I would like to hear stories from people who were laid off or quit State Street. Treat these as cautionary tales to keep future hires or current employees more informed.
When I joined State Street more than a decade ago; I noticed a lot of people around me looked stressed out and depressed. I heard stories of the company treating their employees terribly but I assumed that these employees were poor performers, got disgruntled, and lashed out at the company by spreading false rumors. I ignored it and tried to work smarter and harder than everyone else. When there were rumblings of possible layoffs during the 'Lean' years, I was certain that I was safe since I'd never complained about working endlessly carrying the workload of 6 people and managing people above me. I was able to get teams to work together and saved the company millions by sacrificing my personal time and health.
One day my boss invited me to a meeting and said my role was being eliminated. I was devastated. It made me think back to when I first joined the company and saw all the stressed-out and depressed workers. I became one of them! I came to find out later that my job was immediately outsourced to someone from India. The only thing that made me feel better was my Indian replacement couldn't perform my job and the people that made the decision didn't know what to do.
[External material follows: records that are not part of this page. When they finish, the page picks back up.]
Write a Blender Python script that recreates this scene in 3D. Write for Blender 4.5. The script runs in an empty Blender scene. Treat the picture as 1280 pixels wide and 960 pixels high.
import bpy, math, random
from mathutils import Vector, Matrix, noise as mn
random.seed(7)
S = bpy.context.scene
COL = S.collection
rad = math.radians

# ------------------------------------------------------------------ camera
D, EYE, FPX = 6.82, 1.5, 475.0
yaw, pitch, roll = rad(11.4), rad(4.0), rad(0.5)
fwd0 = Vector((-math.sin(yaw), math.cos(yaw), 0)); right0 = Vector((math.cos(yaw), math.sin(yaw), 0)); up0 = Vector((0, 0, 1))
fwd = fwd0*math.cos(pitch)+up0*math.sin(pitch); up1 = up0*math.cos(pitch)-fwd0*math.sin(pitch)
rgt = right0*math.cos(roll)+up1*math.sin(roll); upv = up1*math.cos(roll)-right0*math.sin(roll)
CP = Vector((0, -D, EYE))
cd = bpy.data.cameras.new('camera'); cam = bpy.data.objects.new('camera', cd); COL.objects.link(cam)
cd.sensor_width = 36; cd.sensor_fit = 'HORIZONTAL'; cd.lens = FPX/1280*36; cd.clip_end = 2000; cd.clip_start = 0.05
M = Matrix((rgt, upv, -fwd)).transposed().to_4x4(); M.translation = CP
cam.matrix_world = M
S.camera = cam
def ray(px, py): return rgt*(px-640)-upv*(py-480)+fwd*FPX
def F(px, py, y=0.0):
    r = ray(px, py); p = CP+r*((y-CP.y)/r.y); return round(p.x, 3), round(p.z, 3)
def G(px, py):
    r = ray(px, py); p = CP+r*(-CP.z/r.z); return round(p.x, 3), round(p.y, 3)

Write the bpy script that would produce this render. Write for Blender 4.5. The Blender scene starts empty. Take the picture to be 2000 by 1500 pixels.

What I would have done differently:
- Not worked so hard to make people above me happy. There's a reason you get 0-2% raises and zero to low bonuses every year. The rewards are most likely going to someone else above you for all your hard work.
- Delay providing any accurate info that resembles SOPs, training documents, roles and responsibilities, workload balancing, etc. At State Street these are disguised to improve your job at the company. The data is collected, placed into fancy ppt decks, and presented to irresponsible decision-makers where you lose your job and they can collect their bonus.
- Don't brush off any bad behavior from people who are at a higher level than you. They're abusing their power. These people shouldn't be in leadership positions to begin with but somehow BS their way to the top.
- Collect as much evidence as possible of any unethical behavior at the company. When you can't tolerate the company anymore or have been informed of being laid off, contact a local employment law attorney. It doesn't hurt to talk to a professional to know what your options are.